[289.2] It appears by other letters that she was a servant ‘dwelling before Mrs. Paston’s gate.’
[677]
NOTE
The following is another extract from the Index referred to in [No. 675]:—
1467
OCT. 2
‘12. Concessio Joh. Paston militis Johanni Duci Norfolk et aliis manerii sui vocati Hemnales in Cotton in Com.’ Suff., ac manerii sui de Haynford, et advocationis ecclesiæ ejusdem in Com.’ Norff., habit’ ex dono Th. Archiepisc. Cant. et Willielmi Episc. Wynton., cum littera attor. ad deliberandum seisinam. Oct. 2. Edw. IV. 7.’
[678]
ABSTRACT[290.1]
Petition of John Herlyng of Basyngham to ‘Lady’ Paston
1467 or later
Requests ‘her Highness’ to confirm some grants of her late husband to him of land at Basyngham. William Swan claims, and has taken from him 2 perches of ground in breadth near his (Swan’s) gate, which has always been parcel of Herlyng’s tenement of Greyve’s during his and his father’s time. John Pykerell, too, has made mean to the Abbot of St. Benet’s to remove a boundary stone which has stood there sixty years. Pykerell also took the writer’s horse and used it in his field without leave, on Friday before the Exaltation of the Holy Cross, 6 Edw. IV., which made the beast unserviceable till Fastegong next following. Pykerell has also done him other injuries.

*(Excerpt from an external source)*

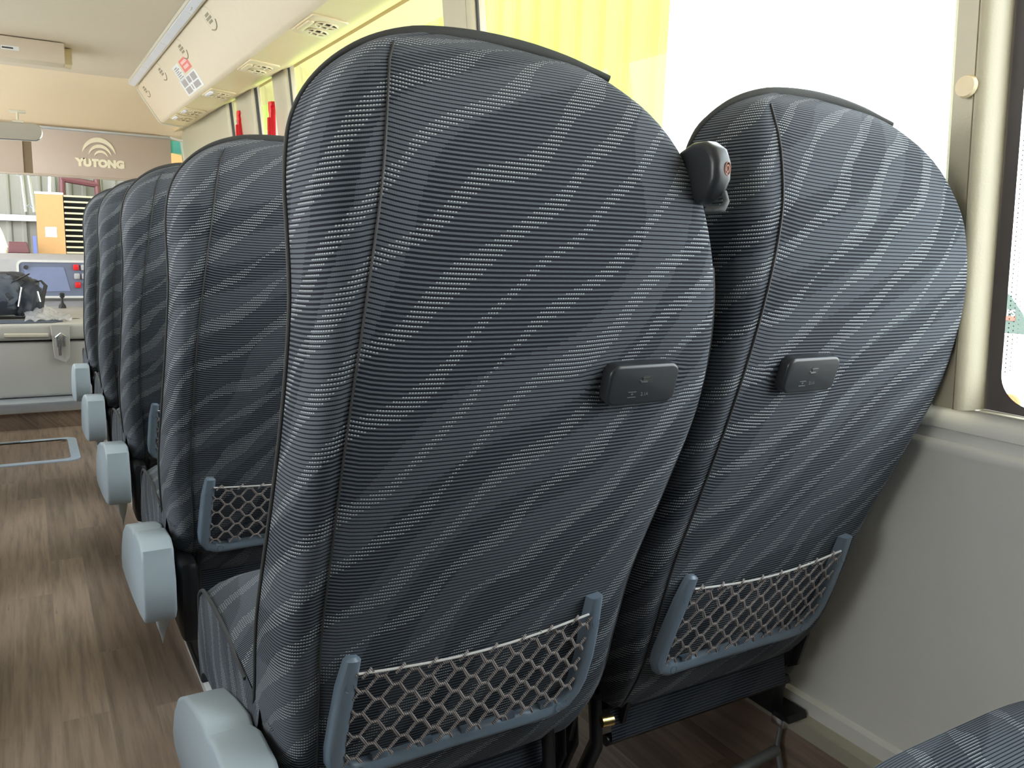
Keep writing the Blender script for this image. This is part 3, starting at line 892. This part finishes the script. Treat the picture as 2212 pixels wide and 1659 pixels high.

[As this petition refers to the ‘Fastegong’ or Shrovetide after Holy-Rood Day 6 Edw. IV. as a past date, it cannot have been drawn up earlier than the year 1467. The manor of Basingham, in Norfolk, belonged to the Mauteby family, and came to John Paston by marriage. This paper, therefore, was addressed to his widow Margaret.]